◆ REQUIREMENT:
Restate the whole listing exactly.

◆ DATA:
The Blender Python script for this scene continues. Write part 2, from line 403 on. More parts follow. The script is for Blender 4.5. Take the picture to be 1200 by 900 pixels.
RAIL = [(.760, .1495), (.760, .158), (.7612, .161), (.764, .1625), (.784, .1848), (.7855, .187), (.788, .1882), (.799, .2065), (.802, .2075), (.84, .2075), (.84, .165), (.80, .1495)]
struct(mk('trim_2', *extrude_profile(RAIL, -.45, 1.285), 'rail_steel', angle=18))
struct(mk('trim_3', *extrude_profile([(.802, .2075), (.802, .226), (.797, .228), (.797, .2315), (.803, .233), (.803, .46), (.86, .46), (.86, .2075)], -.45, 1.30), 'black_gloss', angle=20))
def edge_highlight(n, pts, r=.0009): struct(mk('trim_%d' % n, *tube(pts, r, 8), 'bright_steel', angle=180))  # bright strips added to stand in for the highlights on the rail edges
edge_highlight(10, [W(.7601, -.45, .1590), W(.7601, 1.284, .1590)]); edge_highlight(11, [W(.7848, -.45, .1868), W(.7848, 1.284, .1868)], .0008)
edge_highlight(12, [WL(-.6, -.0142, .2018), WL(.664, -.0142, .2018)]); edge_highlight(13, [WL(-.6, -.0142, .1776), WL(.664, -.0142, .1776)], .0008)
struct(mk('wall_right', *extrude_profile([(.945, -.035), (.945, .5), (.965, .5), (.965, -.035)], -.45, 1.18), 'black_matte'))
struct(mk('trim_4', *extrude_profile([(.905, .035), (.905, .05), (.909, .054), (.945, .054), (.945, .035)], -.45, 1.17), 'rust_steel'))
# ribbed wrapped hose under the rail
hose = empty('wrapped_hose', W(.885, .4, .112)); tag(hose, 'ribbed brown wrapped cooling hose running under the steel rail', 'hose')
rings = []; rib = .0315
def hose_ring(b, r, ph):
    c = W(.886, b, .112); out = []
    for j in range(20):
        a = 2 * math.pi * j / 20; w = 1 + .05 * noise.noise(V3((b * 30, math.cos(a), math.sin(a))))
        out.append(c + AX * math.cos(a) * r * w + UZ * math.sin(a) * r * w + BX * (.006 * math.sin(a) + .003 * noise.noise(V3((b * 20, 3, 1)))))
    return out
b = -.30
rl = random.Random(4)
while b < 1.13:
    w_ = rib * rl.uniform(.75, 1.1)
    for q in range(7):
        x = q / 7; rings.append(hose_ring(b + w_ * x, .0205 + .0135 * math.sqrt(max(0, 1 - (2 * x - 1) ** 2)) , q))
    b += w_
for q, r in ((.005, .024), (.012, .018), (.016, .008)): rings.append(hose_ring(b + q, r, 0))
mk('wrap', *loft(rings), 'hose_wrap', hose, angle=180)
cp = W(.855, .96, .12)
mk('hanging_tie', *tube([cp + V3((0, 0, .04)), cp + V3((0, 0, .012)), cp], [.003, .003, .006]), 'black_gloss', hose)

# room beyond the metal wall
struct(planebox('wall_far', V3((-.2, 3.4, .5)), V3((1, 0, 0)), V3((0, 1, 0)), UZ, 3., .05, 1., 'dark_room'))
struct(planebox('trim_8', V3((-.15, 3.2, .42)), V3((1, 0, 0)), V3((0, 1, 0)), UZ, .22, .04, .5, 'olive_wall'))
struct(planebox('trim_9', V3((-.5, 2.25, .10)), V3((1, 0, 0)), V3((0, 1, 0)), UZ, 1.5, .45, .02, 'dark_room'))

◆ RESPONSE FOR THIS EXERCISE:
The Blender Python script for this scene continues. Write part 2, from line 403 on. More parts follow. The script is for Blender 4.5. Take the picture to be 1200 by 900 pixels.
RAIL = [(.760, .1495), (.760, .158), (.7612, .161), (.764, .1625), (.784, .1848), (.7855, .187), (.788, .1882), (.799, .2065), (.802, .2075), (.84, .2075), (.84, .165), (.80, .1495)]
struct(mk('trim_2', *extrude_profile(RAIL, -.45, 1.285), 'rail_steel', angle=18))
struct(mk('trim_3', *extrude_profile([(.802, .2075), (.802, .226), (.797, .228), (.797, .2315), (.803, .233), (.803, .46), (.86, .46), (.86, .2075)], -.45, 1.30), 'black_gloss', angle=20))
def edge_highlight(n, pts, r=.0009): struct(mk('trim_%d' % n, *tube(pts, r, 8), 'bright_steel', angle=180))  # bright strips added to stand in for the highlights on the rail edges
edge_highlight(10, [W(.7601, -.45, .1590), W(.7601, 1.284, .1590)]); edge_highlight(11, [W(.7848, -.45, .1868), W(.7848, 1.284, .1868)], .0008)
edge_highlight(12, [WL(-.6, -.0142, .2018), WL(.664, -.0142, .2018)]); edge_highlight(13, [WL(-.6, -.0142, .1776), WL(.664, -.0142, .1776)], .0008)
struct(mk('wall_right', *extrude_profile([(.945, -.035), (.945, .5), (.965, .5), (.965, -.035)], -.45, 1.18), 'black_matte'))
struct(mk('trim_4', *extrude_profile([(.905, .035), (.905, .05), (.909, .054), (.945, .054), (.945, .035)], -.45, 1.17), 'rust_steel'))
# ribbed wrapped hose under the rail
hose = empty('wrapped_hose', W(.885, .4, .112)); tag(hose, 'ribbed brown wrapped cooling hose running under the steel rail', 'hose')
rings = []; rib = .0315
def hose_ring(b, r, ph):
    c = W(.886, b, .112); out = []
    for j in range(20):
        a = 2 * math.pi * j / 20; w = 1 + .05 * noise.noise(V3((b * 30, math.cos(a), math.sin(a))))
        out.append(c + AX * math.cos(a) * r * w + UZ * math.sin(a) * r * w + BX * (.006 * math.sin(a) + .003 * noise.noise(V3((b * 20, 3, 1)))))
    return out
b = -.30
rl = random.Random(4)
while b < 1.13:
    w_ = rib * rl.uniform(.75, 1.1)
    for q in range(7):
        x = q / 7; rings.append(hose_ring(b + w_ * x, .0205 + .0135 * math.sqrt(max(0, 1 - (2 * x - 1) ** 2)) , q))
    b += w_
for q, r in ((.005, .024), (.012, .018), (.016, .008)): rings.append(hose_ring(b + q, r, 0))
mk('wrap', *loft(rings), 'hose_wrap', hose, angle=180)
cp = W(.855, .96, .12)
mk('hanging_tie', *tube([cp + V3((0, 0, .04)), cp + V3((0, 0, .012)), cp], [.003, .003, .006]), 'black_gloss', hose)

# room beyond the metal wall
struct(planebox('wall_far', V3((-.2, 3.4, .5)), V3((1, 0, 0)), V3((0, 1, 0)), UZ, 3., .05, 1., 'dark_room'))
struct(planebox('trim_8', V3((-.15, 3.2, .42)), V3((1, 0, 0)), V3((0, 1, 0)), UZ, .22, .04, .5, 'olive_wall'))
struct(planebox('trim_9', V3((-.5, 2.25, .10)), V3((1, 0, 0)), V3((0, 1, 0)), UZ, 1.5, .45, .02, 'dark_room'))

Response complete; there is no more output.